Back to Bartók and his Sonatina for piano from 1915. About ten years later the 17-year-old André Gertler arranged the work for violin and piano. When they had played through it Bartók seemed depressed and Gertler asked: ‘Was it that bad?’ ‘On the contrary,’ Bartok said, but I am a bit disappointed that I didn’t write it this way from the beginning. This is so much better!’ He even used Gertler’s version when he orchestrated the work a few years later. I have known the Sonatina in its original version for ages but had never heard Gertler’s arrangement, and I think I must agree with Bartók.
 
Zoltán Kodály was a versatile cultural personality in Hungary as pedagogue, linguist, musicologist and composer. His opera Háry János is something of a national opera and Dances from Galánta one of the most colourful orchestral works from the inter-war years. In his youth he also wrote some chamber music and the two works presented here are fine examples. The adagio is beautiful but it is the duo that is a major composition. I heard it many years ago in London but didn’t manage to find a recording of it then. It is well crafted and deeply moving.
 
As a lovely little encore Pierrou rocks us to sleep with Aulin’s Lullaby, music that feels like a mild and light Nordic summer night.
 
In the enclosed booklet she writes charmingly about her life and career. There are excellent notes to the music and the artists by Christer Eklund, who made the transfers, the editing and the layout. He is also the producer of the box on his own label Oak Grove, which is a literal translation of his family name.
 
Nilla Pierrou had a long and successful solo career and she made a number of exquisite commercial recordings, not least Wilhelm Peterson-Berger’s Violin Concerto, recorded when she was only twenty.
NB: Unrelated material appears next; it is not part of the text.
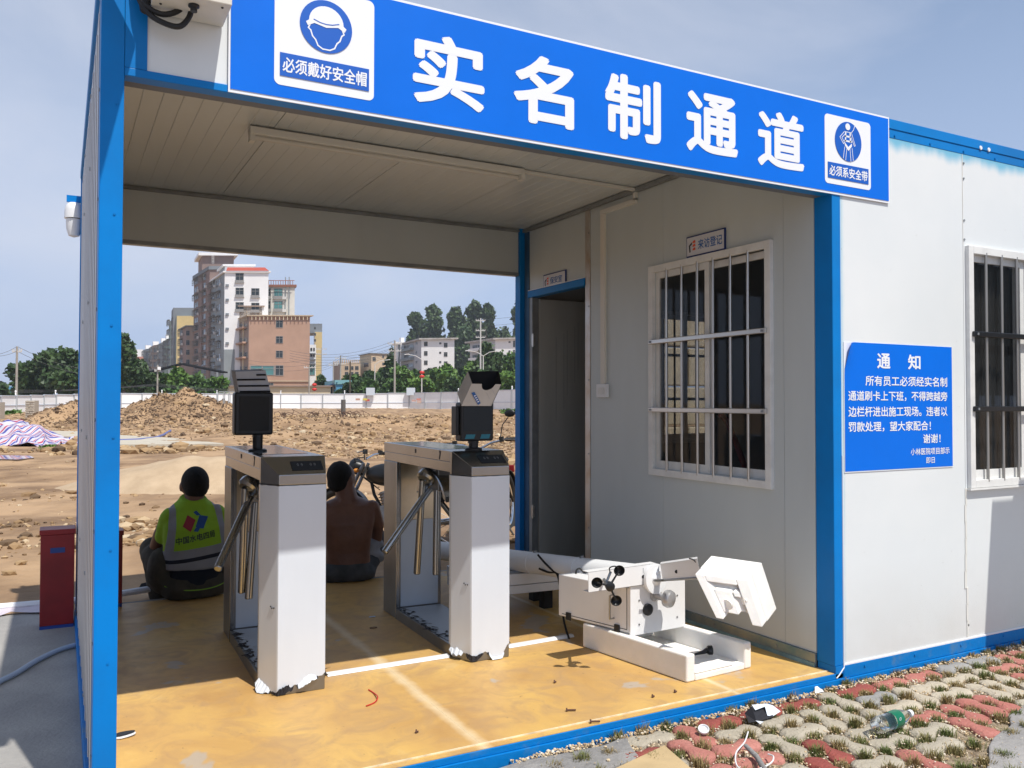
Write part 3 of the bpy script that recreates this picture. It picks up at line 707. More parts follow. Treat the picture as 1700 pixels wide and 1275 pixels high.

It is available on CD on Phono-Suecia PSCD95 - originally on Swedish EMI LP CSDS 1083. The present box adds a lot to the picture of her and should be an obligatory purchase for all those who have heard her in the flesh - but also those who haven’t - for the playing as well as the repertoire.
 
Göran Forsling
 
Adds a lot to the picture of Pierrou - an obligatory purchase for all those who have heard her in concert but also those who haven’t.